A Possible Oil Bottom
By Scott Johnson on December 11, 2008 | More Posts By Scott Johnson | Author's Website
As I looked through charts tonight (Wednesday), the big standout was the big volume spike in USO (USO), the US Oil Fund ETF. Oil has sold off relentlessly since July, and price currently sits way below the 200 day moving average. We have seen generally higher volume during the past week, and extremely high volume today. The ultralong oil ETFs will look especially good if we can break up through the trendline on heavy volume.
If oil continues to rally from this point, oil services stocks will likely benefit. Oil Services HOLDRs ETF (OIH) has been moving steadily higher on heavy volume during the past four sessions.
Looking at the broader market, we are overbought, but the buyers are still in control.

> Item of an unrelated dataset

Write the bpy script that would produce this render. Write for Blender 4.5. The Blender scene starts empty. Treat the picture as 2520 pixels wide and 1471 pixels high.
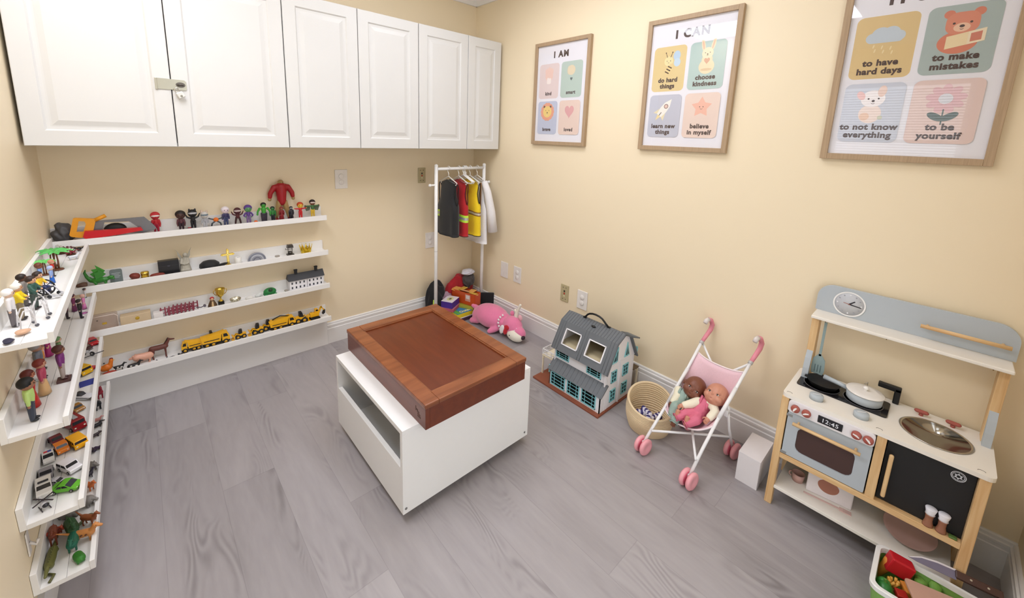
import bpy, bmesh, math, random
from mathutils import Matrix, Vector, Euler
SC = bpy.context.scene
COL = SC.collection
random.seed(7)
PI = math.pi

# ---------------------------------------------------------------- camera
cam = bpy.data.cameras.new('camera')
cam_ob = bpy.data.objects.new('camera', cam)
COL.objects.link(cam_ob)
F, CX, CY, W, H = 992.2154, 1241.3222, 520.1070, 2520.0, 1471.0
R_ = ((0.74392853, -0.66738344, 0.03420057), (-0.09620889, -0.15760803, -0.98280393), (0.66129735, 0.72784548, -0.18145733))
rx, ry, rf = (Vector(v) for v in R_)
mw = Matrix.Identity(4)
for i in range(3):
    mw[i][0] = rx[i]; mw[i][1] = -ry[i]; mw[i][2] = -rf[i]
mw[0][3], mw[1][3], mw[2][3] = 0.0, 0.0, 1.415
cam_ob.matrix_world = mw
cam.sensor_fit = 'HORIZONTAL'
cam.sensor_width = 36.0
cam.lens = F / W * 36.0
cam.shift_x = (W / 2 - CX) / W
cam.shift_y = (CY - H / 2) / W
cam.clip_start = 0.02
SC.camera = cam_ob

# ---------------------------------------------------------------- world, exposure
wd = bpy.data.worlds.new('world'); SC.world = wd; wd.use_nodes = True
wd.node_tree.nodes['Background'].inputs[0].default_value = (0.90, 0.95, 1.0, 1)
wd.node_tree.nodes['Background'].inputs[1].default_value = 1.35
SC.view_settings.view_transform = 'Standard'
SC.view_settings.look = 'None'
SC.view_settings.gamma = 1.0
SC.view_settings.use_curve_mapping = False
SC.view_settings.exposure = 0.88
LAMP = 6.2          # emission of the left ceiling panel
FILL_LAMP = 4.1  # emission of the added fill panel

# ---------------------------------------------------------------- materials
def lin(h):
    h = h.lstrip('#')
    o = []
    for i in (0, 2, 4):
        c = int(h[i:i + 2], 16) / 255
        o.append(c / 12.92 if c <= 0.04045 else ((c + 0.055) / 1.055) ** 2.4)
    return (*o, 1)
MATS = {}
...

So the basic conditions appear to be an overbought market with a potential bottom in oil, along with strength in other commodity areas. Shippers are looking strong, and appear to have more room to run. Excel Maritime Carriers (NYSE:EXM) is an example:
Also look at Genco Shipping & Trading (NYSE:GNK), TBS International (NASDAQ:TBSI) and Dryships (NASDAQ:DRYS). If we get a general commodity rally, all should continue higher. I will be avoiding long trades in non-commodity sectors for the most part, and looking for potential shorts. Retail is at an interesting juncture, particularly considering the possibility of higher oil. I would expect a pullback soon.
Financials were relatively weak today.
- iShares FTSE/Xinhua China 25 Index ETF (FXI) has higher highs and higher lows in place. I would like to see it pull back to the 28.00 area for a better entry.
- Focus Media Holding (NASDAQ:FMCN) is a Chinese advertising company that is looking good off of the lows.
- Yingli Green Energy Holding (NYSE:YGE): This Chinese solar company is also looking like a good bottom fish.
- Pan American Silver (NASDAQ:PAAS): This silver miner has consolidated at the lows, and shows good volume patterns.